======== ENTRIES SHOWN
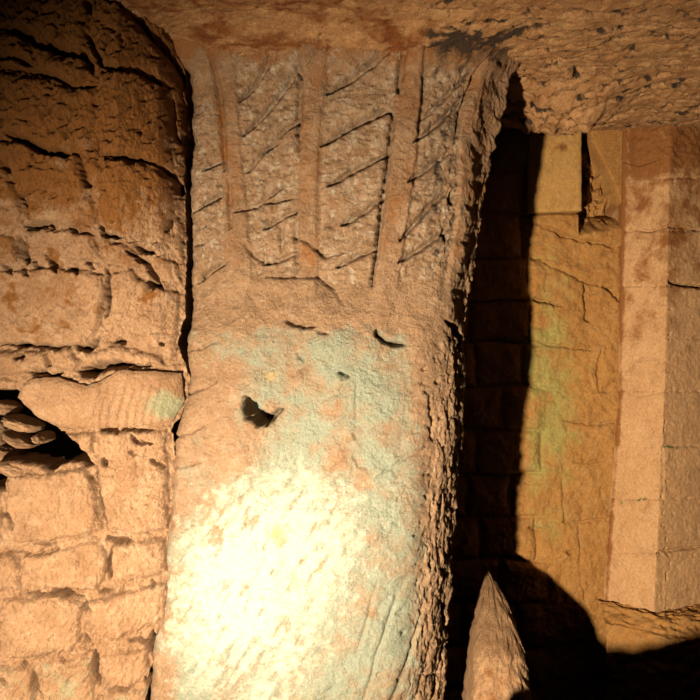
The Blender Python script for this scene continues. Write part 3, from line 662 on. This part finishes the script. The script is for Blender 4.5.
# ================================================================== FLOOR: below-view bank raised to shadow the lower right, then a trench along the walls
def build_floor():
    x = np.linspace(-1.5, 2.2, 300); y = np.linspace(-.3, 3.0, 300)
    X, Y = np.meshgrid(x, y)
    hb = .50 + (.735 - .50) * sstep(.11, .165, X) + .04 * sstep(.22, .42, X)
    edge = 1 - sstep(1.60, 1.66, Y + .02 * fbm(X * 9, X * 0, 3, 3))
    hb = hb * (1 - .0 * X)
    near = sstep(.55, 1.35, Y)
    Zg = edge * (.45 * (1 - near) + hb * near) + .010 * fbm(X * 14, Y * 14, 5, 4, .6) - .01
    P = np.stack([X, Y, Zg], -1)
    return grid_mesh('floor', P, dict(rust_and_shade=0 * X, soot_and_shade=0 * X, green=0 * X, white=0 * X, yellow=0 * X), M_FLOOR)
floor = build_floor(); tag(floor, kind='structure')

# ================================================================== LIGHT
def lamp(name, kind, loc, target, energy, color, **kw):
    d = bpy.data.lights.new(name, kind); d.energy = energy; d.color = color
    for k, v_ in kw.items(): setattr(d, k, v_)
    o = bpy.data.objects.new(name, d); COL.objects.link(o); o.location = loc
    from mathutils import Vector
    o.rotation_euler = (Vector(target) - Vector(loc)).to_track_quat('-Z', 'Y').to_euler()
    return o
lamp('floor_lamp', 'SPOT', (-.595, .30, .97), (.20, 2.1, .84), 650, (1, .755, .50), shadow_soft_size=.03, spot_size=math.radians(110), spot_blend=1.0)
lamp('spot_lamp', 'SPOT', (-.62, .95, .62), px(285, 545, 2.0), 52, (1, .94, .80), shadow_soft_size=.03, spot_size=math.radians(46), spot_blend=1.0)
w = bpy.data.worlds.new('World'); SC.world = w; w.use_nodes = True
w.node_tree.nodes['Background'].inputs[0].default_value = (.5, .2, .1, 1)
w.node_tree.nodes['Background'].inputs[1].default_value = .002

# ================================================================== CAMERA
cd = bpy.data.cameras.new('Camera'); cd.sensor_width = 36; cd.lens = F / 700 * 36; cd.clip_start = .02
cam = bpy.data.objects.new('Camera', cd); COL.objects.link(cam)
cam.location = (0, 0, CZ); cam.rotation_euler = (math.pi / 2, 0, 0); SC.camera = cam
SC.cycles.diffuse_bounces = 1
SC.view_settings.view_transform = 'Standard'; SC.view_settings.look = 'None'
SC.view_settings.gamma = 1; SC.view_settings.use_curve_mapping = False; SC.view_settings.exposure = 0
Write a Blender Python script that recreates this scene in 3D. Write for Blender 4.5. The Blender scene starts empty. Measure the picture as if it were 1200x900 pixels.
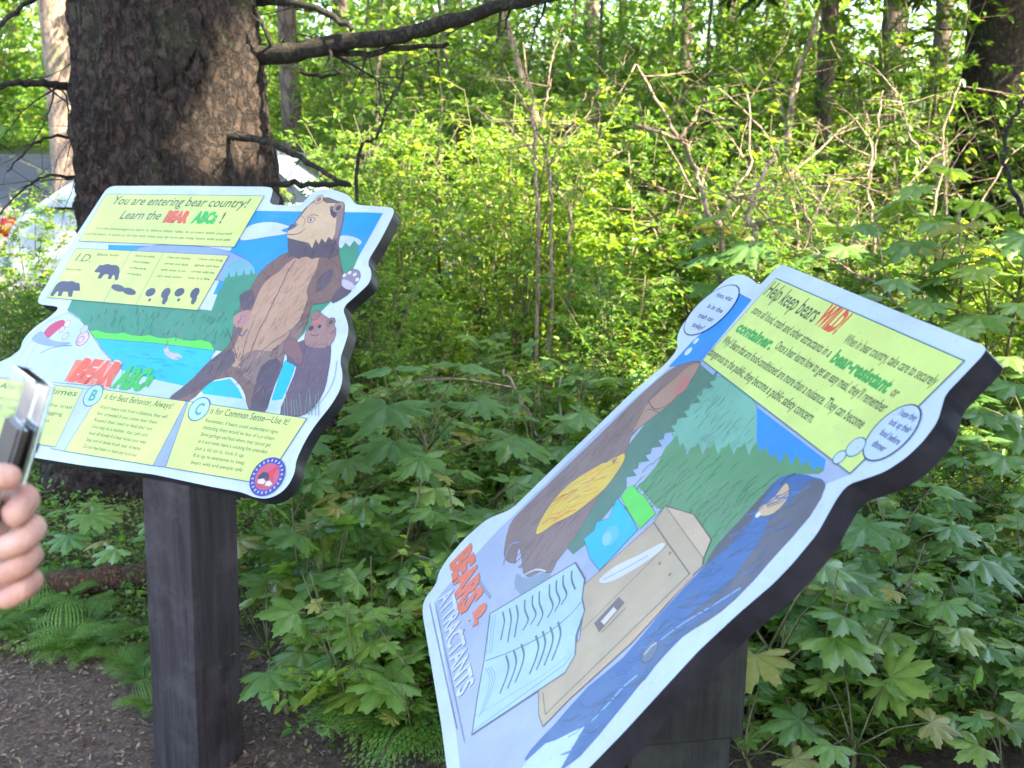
import bpy, bmesh, math, random
import numpy as np
from mathutils import Vector, Matrix, noise
from mathutils.geometry import tessellate_polygon
R = math.radians
rng = np.random.default_rng(7)
random.seed(7)
scene = bpy.context.scene
COL = scene.collection

# ------------------------------------------------------------------ camera
F = 1200.0
PITCH = R(13.8)
CAM = Vector((0, 0, 1.55))
FW = Vector((0, math.cos(PITCH), -math.sin(PITCH)))
UP = Vector((0, math.sin(PITCH), math.cos(PITCH)))
RT = Vector((1, 0, 0))
def c2w(v): return RT * v[0] - UP * v[1] + FW * v[2]
def ray(px, py): return RT * (px - 600) - UP * (py - 450) + FW * F
def gp(px, py, z=.05):                                          # where a picture point meets the ground
    r_ = ray(px, py); return CAM + r_ * ((z - CAM.z) / r_.z)
def at(px, py, d): return CAM + ray(px, py) * (d / F)          # d = metres along the view axis

cd = bpy.data.cameras.new('camera'); cam = bpy.data.objects.new('camera', cd); COL.objects.link(cam)
cam.location = CAM; cam.rotation_euler = (R(90) - PITCH, 0, 0)
cd.sensor_width = 36; cd.lens = 36 * F / 1200; cd.clip_start = 0.02; cd.clip_end = 2000
cd.dof.use_dof = True; cd.dof.focus_distance = 1.9; cd.dof.aperture_fstop = 8.0
scene.camera = cam

# ------------------------------------------------------------------ helpers
def tag(o, label=None, cat=None, group=None, kind=None):
    if label: o['label'] = label
    if cat: o['category'] = cat
    if group: o['group'] = group
    if kind: o['kind'] = kind
    return o
def empty(name, loc, rz=0):
    o = bpy.data.objects.new(name, None); COL.objects.link(o)
    o.location = loc; o.rotation_euler = (0, 0, rz); o.empty_display_size = .1
    return o
def link(name, me, mats, parent=None, world=False):
    o = bpy.data.objects.new(name, me); COL.objects.link(o)
    for m in (mats if isinstance(mats, (list, tuple)) else [mats]):
        if m is not None and len(me.materials) < 64: me.materials.append(m)
    if parent is not None:
        o.parent = parent
        if world: o.matrix_parent_inverse = Matrix.Translation(-Vector(parent.location))
    return o
def mesh(name, v, f, smooth=False, mi=None):
    me = bpy.data.meshes.new(name); me.from_pydata([tuple(p) for p in v], [], f)
    if smooth: me.polygons.foreach_set('use_smooth', [True] * len(me.polygons))
    if mi is not None: me.polygons.foreach_set('material_index', mi)
    me.update(); return me
def npmesh(name, V, Q, rnd=None, smooth=False):
    """V (n,3), Q (m,k) -> mesh with equal-size faces and a face attribute"""
    me = bpy.data.meshes.new(name); n, k = Q.shape
    me.vertices.add(len(V)); me.vertices.foreach_set('co', V.astype(np.float32).ravel())
    me.loops.add(n * k); me.loops.foreach_set('vertex_index', Q.astype(np.int32).ravel())
    me.polygons.add(n); me.polygons.foreach_set('loop_start', np.arange(0, n * k, k, dtype=np.int32))
    me.polygons.foreach_set('loop_total', np.full(n, k, dtype=np.int32))
    if smooth: me.polygons.foreach_set('use_smooth', np.ones(n, dtype=bool))
    if rnd is not None:
        a = me.attributes.new('rnd', 'FLOAT', 'FACE'); a.data.foreach_set('value', rnd.astype(np.float32))
    me.update(calc_edges=True); me.validate(); return me
def tube(pts, rad, seg=8, wob=0):
    """points, radii -> verts, quads (closed with caps)"""
    V, Fs = [], []; n = len(pts); pts = [Vector(p) for p in pts]
    ref = Vector((0.3, 0.2, 1)).normalized()
    for i, p in enumerate(pts):
        t = (pts[min(i + 1, n - 1)] - pts[max(i - 1, 0)]).normalized()
        r_ = ref if abs(t.dot(ref)) < .9 else Vector((1, .1, 0))
        a = t.cross(r_).normalized(); b = t.cross(a)
        for k in range(seg):
            th = 2 * math.pi * k / seg
            rr = rad[i] * (1 + (random.uniform(-wob, wob) if wob else 0))
            V.append(p + a * math.cos(th) * rr + b * math.sin(th) * rr)
    for i in range(n - 1):
        for k in range(seg):
            Fs.append((i * seg + k, i * seg + (k + 1) % seg, (i + 1) * seg + (k + 1) % seg, (i + 1) * seg + k))
    Fs.append(tuple(range(seg))[::-1]); Fs.append(tuple((n - 1) * seg + k for k in range(seg)))
    return V, Fs
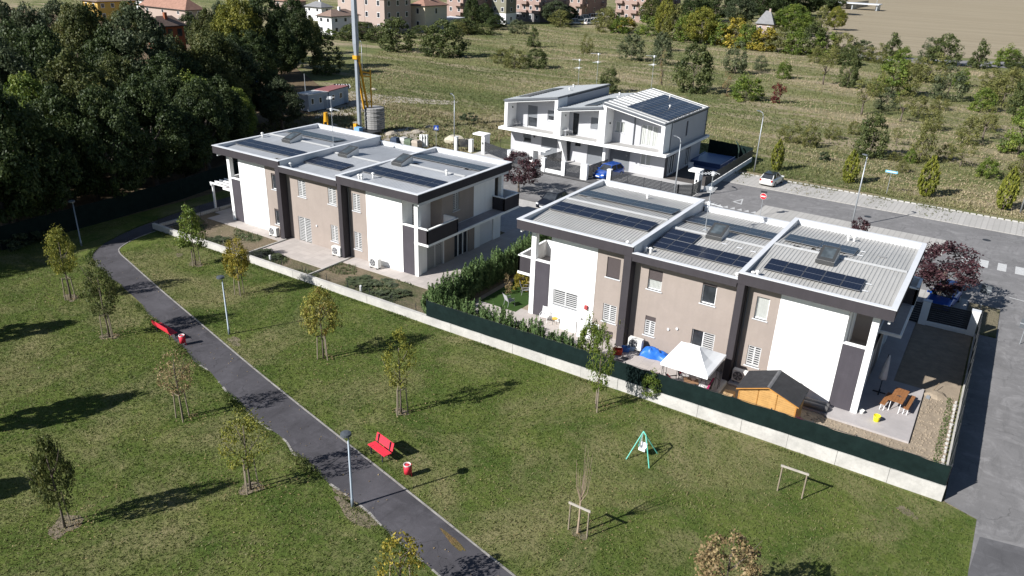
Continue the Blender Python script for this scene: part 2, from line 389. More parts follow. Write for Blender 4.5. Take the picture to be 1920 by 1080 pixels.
# ------------------------------------------------------------------ terrace houses
def wall_holes(mb, O, U, N, x0, x1, z0, z1, holes, rev=.16, mi=0):
    """a wall face along U from O, facing N, with openings and their reveals"""
    O, U, N = Vector(O), Vector(U), Vector(N); P = lambda x, z, d=0: tuple(O+U*x+Vector((0,0,z))-N*d)
    flip = U.cross(Vector((0,0,1))).dot(N) < 0
    def q(a, b, c, d): mb.quad(*((d,c,b,a) if flip else (a,b,c,d)), mi)
    H = [h for h in holes if h[0] < x1 and h[1] > x0]
    xs = sorted({x0, x1, *[max(x0, h[0]) for h in H], *[min(x1, h[1]) for h in H]}); zs = sorted({z0, z1, *[max(z0, h[2]) for h in H], *[min(z1, h[3]) for h in H]})
    for a, b in zip(xs, xs[1:]):
        for c, d in zip(zs, zs[1:]):
            mx, mz = (a+b)/2, (c+d)/2
            if any(h[0] < mx < h[1] and h[2] < mz < h[3] for h in H): continue
            q(P(a,c), P(b,c), P(b,d), P(a,d))
    for h in H:
        a, b, c, d = h
        q(P(a,c), P(a,c,rev), P(a,d,rev), P(a,d)); q(P(b,c,rev), P(b,c), P(b,d), P(b,d,rev))
        q(P(a,d,rev), P(b,d,rev), P(b,d), P(a,d)); q(P(a,c), P(b,c), P(b,c,rev), P(a,c,rev))
def window(parent, O, U, N, h, style, rev=.16, name='window'):
    """frame + pane (+ shutter) + sill; box coordinates along U"""
    O, U, N = Vector(O), Vector(U), Vector(N); a, b, c, d = h
    def bx(mb, x0, x1, z0, z1, d0, d1, mi=0):      # d = depth into the wall
        p = [O+U*x-N*e for x in (x0, x1) for e in (d0, d1)]
        xs = [v.x for v in p]; ys = [v.y for v in p]; mb.box(min(xs), max(xs), min(ys), max(ys), z0, z1, mi)
    f = MB(); t = .06; SH = plain('shutter_white', (.47,.47,.47), .6, .03)
    fm = FRAME if style not in ('dark', 'darkdoor') else DARKM
    r0, r1 = rev-.05, rev+.01
    bx(f, a, a+t, c, d, r0, r1); bx(f, b-t, b, c, d, r0, r1); bx(f, a+t, b-t, c, c+t, r0, r1); bx(f, a+t, b-t, d-t, d, r0, r1)
    leaves = max(1, round((b-a)/.62)) if style in ('glass', 'half', 'curtain', 'dark', 'darkdoor', 'open') else 1
    for i in range(1, leaves): x = a+(b-a)*i/leaves; bx(f, x-.045, x+.045, c+t, d-t, r0-.005, r1)
    fo = f.build(name, fm, parent)
    g = MB(); bx(g, a+.02, b-.02, c+.02, d-.02, rev+.015, rev+.03); g.build('pane', CURTAIN if style in ('curtain',) else GLASS, fo)
    if style == 'curtain' or style == 'half':
        cu = MB(); n = 9
        for i in range(n):
            x = a+.08+(b-a-.16)*i/n; bx(cu, x, x+(b-a-.16)/n*.8, c+.08, d-.08, rev+.002+.004*(i % 2), rev+.012)
        cu.build('curtain', plain('net_curtain', (.42,.43,.41), .9, .06), fo)
    if style.startswith('shut') or style == 'open':
        s = MB(); e0, e1 = .045, .085; xs = [a+.01, (a+b)/2, b-.01]
        pairs = [(xs[0], xs[1]), (xs[1], xs[2])] if b-a > .6 else [(xs[0], xs[2])]
        if style == 'open': pairs = pairs[1:]
        top = d-.33 if style == 'shut_dark' else d-.02
        for x0, x1 in pairs:
            bx(s, x0, x0+.05, c+.02, top, e0, e1); bx(s, x1-.05, x1, c+.02, top, e0, e1)
            bx(s, x0+.05, x1-.05, c+.02, c+.07, e0, e1); bx(s, x0+.05, x1-.05, top-.05, top, e0, e1)
            k = max(3, int((top-c-.1)/.14))
            for i in range(k):
                z = c+.085+(top-c-.15)*i/k; bx(s, x0+.05, x1-.05, z, z+.066, e0+.008, e0+.02)
        s.build('shutter', SH, fo)
        if style == 'shut_dark': r_ = MB(); bx(r_, a+.02, b-.02, top+.005, d-.005, .05, .09); r_.build('roller_box', ROLLER, fo)
    if style in ('roller', 'half', 'grey_closed', 'grey_half', 'garage', 'glass'):
        s = MB(); lo = {'half': c+(d-c)*.48, 'grey_half': c+(d-c)*.45, 'glass': d-.17}.get(style, c+.01); n = max(1, int((d-lo)/.09)); hh = (d-lo)/n
        for i in range(n): bx(s, a+.015, b-.015, lo+i*hh+.006, lo+(i+1)*hh-.004, .06, .085)
        bx(s, a+.015, b-.015, lo, d, .07, .09)
        s.build('roller_shutter', GREYSHUT if style.startswith('g') and style != 'glass' else ROLLER, fo)
    if c > .35 and style != 'garage': si = MB(); bx(si, a-.08, b+.08, c-.06, c, -.06, rev-.052); si.build('sill', FLASH, fo)
    return fo
HL, HD, HZ, HM = 23.12, 12.37, 7.0, 6.6
def roofz(y): return 6.60+.38*(1-abs(y-6.2)/6.2)
PANEL_ME = None
def solar_panel(parent, x, y, z, tilt, wd=1.055, dp=1.68):
    global PANEL_ME
    if PANEL_ME is None:
        mb = MB(); mb.box(-.5165, .5165, -.83, .83, 0, .034, 1); mb.quad((-.505,-.818,.0355),(.505,-.818,.0355),(.505,.818,.0355),(-.505,.818,.0355), 0)
        PANEL_ME = mb.mesh('solar_panel', [PV, PVF])
    o = link('solar_panel', PANEL_ME, parent, (x, y, z)); o.rotation_euler = (tilt, 0, 0); return o
TILT = math.atan2(.38, 6.2)
def panel_row(parent, x0, n, yc, dz=0., rows=1):
    for k in range(rows):
        y = yc+k*1.7
        for i in range(n): solar_panel(parent, x0+.53+i*1.06, y, roofz(y)+.115+dz, TILT if y < 6.2 else -TILT)
def skylight(parent, x, y, z):
    f = MB(); w_, d_ = .46, .68
    # raised slanted frame open to the south
    for s in (-1, 1): f.loft([[(x+s*(w_-.035)-.06, y-d_, z), (x+s*(w_-.035)+.06, y-d_, z), (x+s*(w_-.035)+.06, y-d_, z+.22), (x+s*(w_-.035)-.06, y-d_, z+.22)], [(x+s*(w_-.035)-.06, y+d_, z), (x+s*(w_-.035)+.06, y+d_, z), (x+s*(w_-.035)+.06, y+d_, z+.62), (x+s*(w_-.035)-.06, y+d_, z+.62)]])
    f.box(x-w_-.06, x+w_+.06, y+d_+.002, y+d_+.06, z, z+.64); f.box(x-w_-.06, x+w_+.06, y-d_-.06, y-d_-.002, z, z+.22)
    o = f.build('skylight', plain('skylight_upstand', (.58,.58,.58), .5, .05), parent)
    g = MB(); sl = .4/(2*d_)
    zf = lambda yy: z+.235+(yy-y+d_)*sl
    g.loft([[(x-w_-.04, yy, zf(yy)), (x+w_+.04, yy, zf(yy)), (x+w_+.04, yy, zf(yy)+.05), (x-w_-.04, yy, zf(yy)+.05)] for yy in (y-d_-.02, y+d_+.02)])
    g.build('skylight_frame', plain('skylight_frame_grey', (.05,.051,.052), .4, .05), o)
    p = MB(); p.quad(*[(xx, yy, zf(yy)+.056) for xx, yy in ((x-w_+.12,y-d_+.2),(x+w_-.12,y-d_+.2),(x+w_-.12,y+d_-.14),(x-w_+.12,y+d_-.14))]); p.build('skylight_pane', glass_mat('skylight_glass', (.07,.085,.095)), o)
    a = MB(); a.box(x-w_-.07, x+w_+.07, y-d_-.09, y-d_-.062, z, z+.23); a.build('front_frame', bpy.data.materials['skylight_frame_grey'], o)
def vent(parent, x, y, z, h=.35, r=.075):
    v = MB(); v.cyl(x, y, z-.05, z+h, r, n=8); v.cyl(x, y, z+h, z+h+.06, r*2., r*1.7, 10); v.cyl(x, y, z+h+.06, z+h+.1, r*1.2, r*.5, 8); v.build('roof_vent', plain('vent_white', (.72,.71,.69), .6, .05), parent, True)
def antenna(parent, x, y, z, h, k=2, rot=.5, sc_=1.):
    mm = MB(); mm.tube([(x,y,z),(x,y,z+h)], .024*sc_, 6); mm.box(x-.12, x+.12, y-.12, y+.12, z, z+.06)
    o = mm.build('antenna_mast', GREYM, parent)
    for i in range(k):
        zz = z+h-.12-i*1.0; a = rot+i*.9; c, s = math.cos(a), math.sin(a); e = MB()
        e.tube([(x-c*.25*sc_, y-s*.25*sc_, zz), (x+c*1.05*sc_, y+s*1.05*sc_, zz+.06)], .016*sc_, 4)
        for j in range(7):
            d = -.2+j*.2; l = (.34-.03*j)*sc_; q = Vector((x+c*d*sc_, y+s*d*sc_, zz+.03)); e.tube([q+Vector((-s*l, c*l, .0)), q+Vector((s*l, -c*l, .0))], .011*sc_, 4)
        e.box(x-.09, x+.09, y-.09, y+.09, zz-.14, zz+.1); e.build('aerial', plain('aerial_metal', (.62,.63,.64), .4, .05), o)
    return o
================
Give again, please, precisely the lines that begin the records and run through the line with "w.node_tree.nodes['Background'].inputs[1].default_value = .002" in it, keeping both end lines and dropping any pictures.

The Blender Python script for this scene continues. Write part 3, from line 662 on. This part finishes the script. The script is for Blender 4.5.
# ================================================================== FLOOR: below-view bank raised to shadow the lower right, then a trench along the walls
def build_floor():
    x = np.linspace(-1.5, 2.2, 300); y = np.linspace(-.3, 3.0, 300)
    X, Y = np.meshgrid(x, y)
    hb = .50 + (.735 - .50) * sstep(.11, .165, X) + .04 * sstep(.22, .42, X)
    edge = 1 - sstep(1.60, 1.66, Y + .02 * fbm(X * 9, X * 0, 3, 3))
    hb = hb * (1 - .0 * X)
    near = sstep(.55, 1.35, Y)
    Zg = edge * (.45 * (1 - near) + hb * near) + .010 * fbm(X * 14, Y * 14, 5, 4, .6) - .01
    P = np.stack([X, Y, Zg], -1)
    return grid_mesh('floor', P, dict(rust_and_shade=0 * X, soot_and_shade=0 * X, green=0 * X, white=0 * X, yellow=0 * X), M_FLOOR)
floor = build_floor(); tag(floor, kind='structure')

# ================================================================== LIGHT
def lamp(name, kind, loc, target, energy, color, **kw):
    d = bpy.data.lights.new(name, kind); d.energy = energy; d.color = color
    for k, v_ in kw.items(): setattr(d, k, v_)
    o = bpy.data.objects.new(name, d); COL.objects.link(o); o.location = loc
    from mathutils import Vector
    o.rotation_euler = (Vector(target) - Vector(loc)).to_track_quat('-Z', 'Y').to_euler()
    return o
lamp('floor_lamp', 'SPOT', (-.595, .30, .97), (.20, 2.1, .84), 650, (1, .755, .50), shadow_soft_size=.03, spot_size=math.radians(110), spot_blend=1.0)
lamp('spot_lamp', 'SPOT', (-.62, .95, .62), px(285, 545, 2.0), 52, (1, .94, .80), shadow_soft_size=.03, spot_size=math.radians(46), spot_blend=1.0)
w = bpy.data.worlds.new('World'); SC.world = w; w.use_nodes = True
w.node_tree.nodes['Background'].inputs[0].default_value = (.5, .2, .1, 1)
w.node_tree.nodes['Background'].inputs[1].default_value = .002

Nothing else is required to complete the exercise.